Following our “Open Letter to Rubin Museum,” the Rubin Museum staff/leadership reached out to us and we had a long conversation about the content of our post and what measures could be taken to address the trauma inflicted on Tibetans in the diaspora and the harm caused by cultural appropriation.

There was an understanding reached that the use of a namsa as a cultural prop for the photo booth was not intentional or planned by the Museum. The Rubin Museum also extended a formal apology to those who were hurt by this event. When addressing the photo booth incident, we opened up a broader discussion of Tibetan representation and the complexity of the narratives about us (much of the time, not always shaped by us).
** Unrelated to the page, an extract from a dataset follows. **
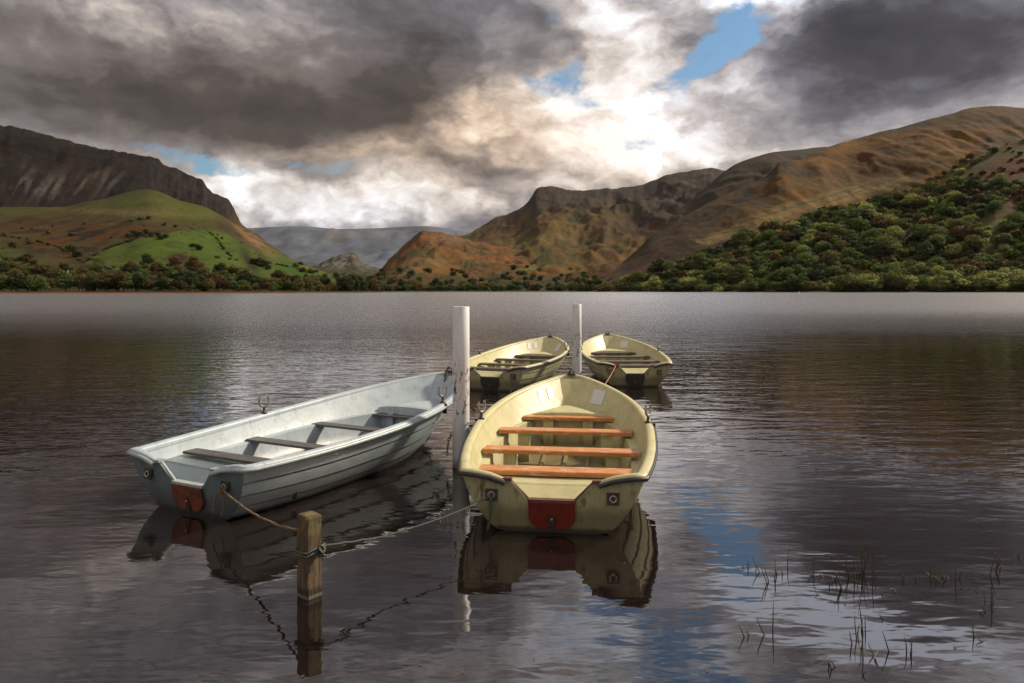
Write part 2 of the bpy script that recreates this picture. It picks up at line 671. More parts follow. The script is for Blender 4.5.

Tibetan Americans in a very white cultural and political environment face unique challenges dealing with orientalism and the fetishization of our culture and religious traditions. There is also the stripping of our identity when we are forced into a monolithic “Asian” group with which not all of us necessarily or easily identify. We often struggle to define ourselves as Tibetans in this contemporary landscape– especially those of us who grew up with dual identities. Therefore, it is essential that we remain critical in times when the story of us is not being told by us.

Thank you to the Rubin Museum for hearing our criticism and concerns. We acknowledge your efforts in creating the space that you have for Tibetans to gather and create, and the work that you have been doing with the Himalayan community in the New York area. We also, however, recognize that there is room for improvement, especially as a relatively new, young institution. We appreciate that you have taken the time to listen to us on this matter and expressed regret over the incident in question.

Following our private discussion, the Rubin Museum has affirmed that it will host an ongoing public forum where Tibetans can come together to discuss important, complex issues such as cultural appropriation and our representation in institutions like the Rubin and elsewhere.

There has been an increasing amount of political spaces opening up for Tibetans to discuss issues such as representation,identity, race, gender, religion, etc. And every one of these spaces, including the Rubin’s community forum, is a testament to our collective determination to (re)claim our identities as our own. We thank the Rubin Museum for your commitment to helping create more spaces to engage in this critical dialogue, and encourage everyone in our community to continue being critical and loud and to keep taking up space– especially in places from which we have historically been excluded.